LILIAN CHRISTOFOLETTI
DA REPORTAGEM LOCAL

Após pedir a prisão e a extradição dos fundadores da Renascer em Cristo, Estevam e Sônia Hernandes, o Ministério Público de São Paulo avança agora sobre a contabilidade da igreja.
Em depoimentos sigilosos, dois ex-funcionários da Renascer e um advogado descreveram supostos esquemas ilegais operados pelo casal, como a emissão de duplicatas frias, o uso do dinheiro na compra de imóveis particulares, os "golpes" aplicados em fiéis e a constante preocupação em aumentar a captação de verbas.
Os nomes dos informantes são mantidos em sigilo pelos promotores do Gaeco, grupo especial do Ministério Público de combate ao crime organizado, que investiga o caso.
Pelo depoimento de uma das pessoas, ao qual a Folha teve acesso, os cheques doados por fiéis durante os cultos são depositados em uma das 21 contas correntes da Renascer. Os pré-datados são vendidos para factorings ou bancos.
Uma relação detalhada com centenas de números de cheque, valores e contas favorecidas foi entregue à Promotoria.
O Gaeco diz ter provas de que as doações financiaram projetos pessoais do casal Hernandes, como a aquisição do haras em Atibaia (SP) por R$ 1,8 milhão e de uma casa de praia no Estado da Flórida (EUA) por R$ 1,27 milhão.

Ajuda aos templos
As testemunhas afirmaram desconhecer a existência desses bens. Uma delas disse que o envio de dinheiro para os EUA sempre foi justificado como ajuda aos templos daquele país.

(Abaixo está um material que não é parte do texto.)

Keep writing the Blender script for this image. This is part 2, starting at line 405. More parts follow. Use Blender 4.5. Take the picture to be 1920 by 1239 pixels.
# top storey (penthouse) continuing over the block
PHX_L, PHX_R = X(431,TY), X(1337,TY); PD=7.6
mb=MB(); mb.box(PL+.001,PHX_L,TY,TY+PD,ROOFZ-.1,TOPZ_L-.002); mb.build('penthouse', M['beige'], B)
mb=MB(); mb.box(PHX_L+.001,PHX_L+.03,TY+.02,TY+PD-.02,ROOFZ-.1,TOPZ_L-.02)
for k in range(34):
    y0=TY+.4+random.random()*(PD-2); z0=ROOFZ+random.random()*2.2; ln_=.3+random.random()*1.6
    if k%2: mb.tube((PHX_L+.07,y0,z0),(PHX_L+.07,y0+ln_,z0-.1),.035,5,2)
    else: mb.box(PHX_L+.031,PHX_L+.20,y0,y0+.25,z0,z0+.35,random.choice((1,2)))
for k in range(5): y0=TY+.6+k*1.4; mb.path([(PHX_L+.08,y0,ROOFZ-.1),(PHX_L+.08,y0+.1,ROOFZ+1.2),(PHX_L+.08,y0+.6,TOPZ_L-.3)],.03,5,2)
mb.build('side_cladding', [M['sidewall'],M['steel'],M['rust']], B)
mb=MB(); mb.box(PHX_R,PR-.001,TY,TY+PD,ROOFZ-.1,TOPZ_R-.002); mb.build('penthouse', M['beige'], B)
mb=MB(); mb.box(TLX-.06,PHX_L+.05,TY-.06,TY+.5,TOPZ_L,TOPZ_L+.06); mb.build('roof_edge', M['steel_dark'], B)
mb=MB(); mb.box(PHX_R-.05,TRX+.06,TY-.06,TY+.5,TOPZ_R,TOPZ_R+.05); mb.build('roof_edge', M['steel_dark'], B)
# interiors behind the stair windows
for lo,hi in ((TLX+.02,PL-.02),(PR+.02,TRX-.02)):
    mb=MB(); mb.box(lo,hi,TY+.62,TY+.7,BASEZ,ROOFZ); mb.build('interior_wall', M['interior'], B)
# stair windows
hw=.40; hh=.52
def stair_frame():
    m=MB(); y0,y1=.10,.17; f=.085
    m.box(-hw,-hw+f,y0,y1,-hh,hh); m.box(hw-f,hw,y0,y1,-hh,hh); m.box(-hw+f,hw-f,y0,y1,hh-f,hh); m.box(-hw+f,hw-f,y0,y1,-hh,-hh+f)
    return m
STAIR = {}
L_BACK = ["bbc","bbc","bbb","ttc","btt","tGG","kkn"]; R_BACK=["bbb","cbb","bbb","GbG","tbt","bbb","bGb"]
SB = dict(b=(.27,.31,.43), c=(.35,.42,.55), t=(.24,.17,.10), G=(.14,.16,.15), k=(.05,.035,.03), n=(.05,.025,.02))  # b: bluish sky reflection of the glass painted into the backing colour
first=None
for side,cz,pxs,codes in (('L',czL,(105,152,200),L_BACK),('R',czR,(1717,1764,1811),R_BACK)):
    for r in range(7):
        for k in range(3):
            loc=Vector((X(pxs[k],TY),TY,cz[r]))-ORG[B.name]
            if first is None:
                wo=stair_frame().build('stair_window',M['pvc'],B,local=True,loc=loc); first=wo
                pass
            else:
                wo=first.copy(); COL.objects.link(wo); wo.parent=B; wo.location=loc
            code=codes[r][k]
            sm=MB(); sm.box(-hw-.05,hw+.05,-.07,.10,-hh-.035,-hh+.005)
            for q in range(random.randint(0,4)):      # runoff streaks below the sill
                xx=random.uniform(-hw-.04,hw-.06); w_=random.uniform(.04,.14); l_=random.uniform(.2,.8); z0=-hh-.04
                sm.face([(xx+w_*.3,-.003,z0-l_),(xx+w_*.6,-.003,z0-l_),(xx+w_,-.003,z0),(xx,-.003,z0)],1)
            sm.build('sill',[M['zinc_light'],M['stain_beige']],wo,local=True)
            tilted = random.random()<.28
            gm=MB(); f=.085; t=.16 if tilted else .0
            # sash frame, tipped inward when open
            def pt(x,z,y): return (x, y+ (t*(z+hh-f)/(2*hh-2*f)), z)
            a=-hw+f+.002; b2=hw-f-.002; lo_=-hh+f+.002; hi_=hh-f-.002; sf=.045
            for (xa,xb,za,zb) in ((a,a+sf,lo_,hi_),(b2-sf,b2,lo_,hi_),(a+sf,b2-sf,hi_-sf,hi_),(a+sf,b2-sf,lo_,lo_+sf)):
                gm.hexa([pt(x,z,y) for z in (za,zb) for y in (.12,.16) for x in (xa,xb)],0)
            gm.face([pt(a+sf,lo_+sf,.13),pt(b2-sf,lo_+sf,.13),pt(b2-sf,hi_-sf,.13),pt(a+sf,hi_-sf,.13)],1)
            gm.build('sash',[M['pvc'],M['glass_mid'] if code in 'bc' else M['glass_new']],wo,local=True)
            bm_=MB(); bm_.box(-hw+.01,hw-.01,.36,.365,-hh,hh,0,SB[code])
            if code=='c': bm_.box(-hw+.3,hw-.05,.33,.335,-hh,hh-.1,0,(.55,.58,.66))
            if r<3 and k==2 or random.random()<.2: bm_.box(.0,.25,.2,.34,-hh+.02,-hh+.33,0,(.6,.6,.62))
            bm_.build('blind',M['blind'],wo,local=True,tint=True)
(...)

Uma das pessoas narrou aos promotores que, no período em que trabalhou no departamento financeiro da Renascer, emitiu duplicatas simuladas, que não correspondiam a nenhuma prestação do serviço.
A ordem de emissão, disse, era dada por Estevam. O filho do casal que trabalhava no mesmo setor, Felipe (Tid), segundo a testemunha, "raramente" pedia a emissão ilegal.
As operações, disse, eram feitas pelas seguintes factorings e os bancos: Terranova, Banco Daycoval, Banpar, Múltipla Factoring, Banco Safra, Schain, Banco Cidade e Bradesco.
Com exceção da Terranova, que pertence a um fiel, não há qualquer evidência de que as demais empresas soubessem da origem das duplicatas.
O advogado ouvido disse que o representante da Terranova, Sérgio Mortari, teve um prejuízo de cerca de R$ 7 milhões em créditos a receber da igreja. Amigo pessoal de Estevam, a dívida teria sido abatida com a transferência de imóveis.
As outras modalidades supostamente praticadas pela Renascer, como narrou a testemunha do departamento financeiro, envolvem os fiéis.
Numa delas, os nomes dos fiéis foram usados como fiadores de imóveis locados pela Renascer. Muitos contratos foram rompidos por falta de pagamento, e os fiéis tiveram os bens pessoais penhorados.
Segundo a testemunha, ao mesmo tempo em que a igreja se perdia em dívidas com os fiéis, tornava mais rígidas as metas de arrecadação de cada templo, ora para a aquisição de uma torre de TV, ora para a aquisição de uma rádio.
Se não cumprisse a meta, o pastor era punido com uma transferência.
O projeto mais importante, disse, é o carnê Gideão, feito por meio de faturas enviadas aos fiéis com a promessa de conquistas e vitórias. "Jamais se esqueça de que o seu milagre sempre será maior que a sua oferta", diz o site da igreja.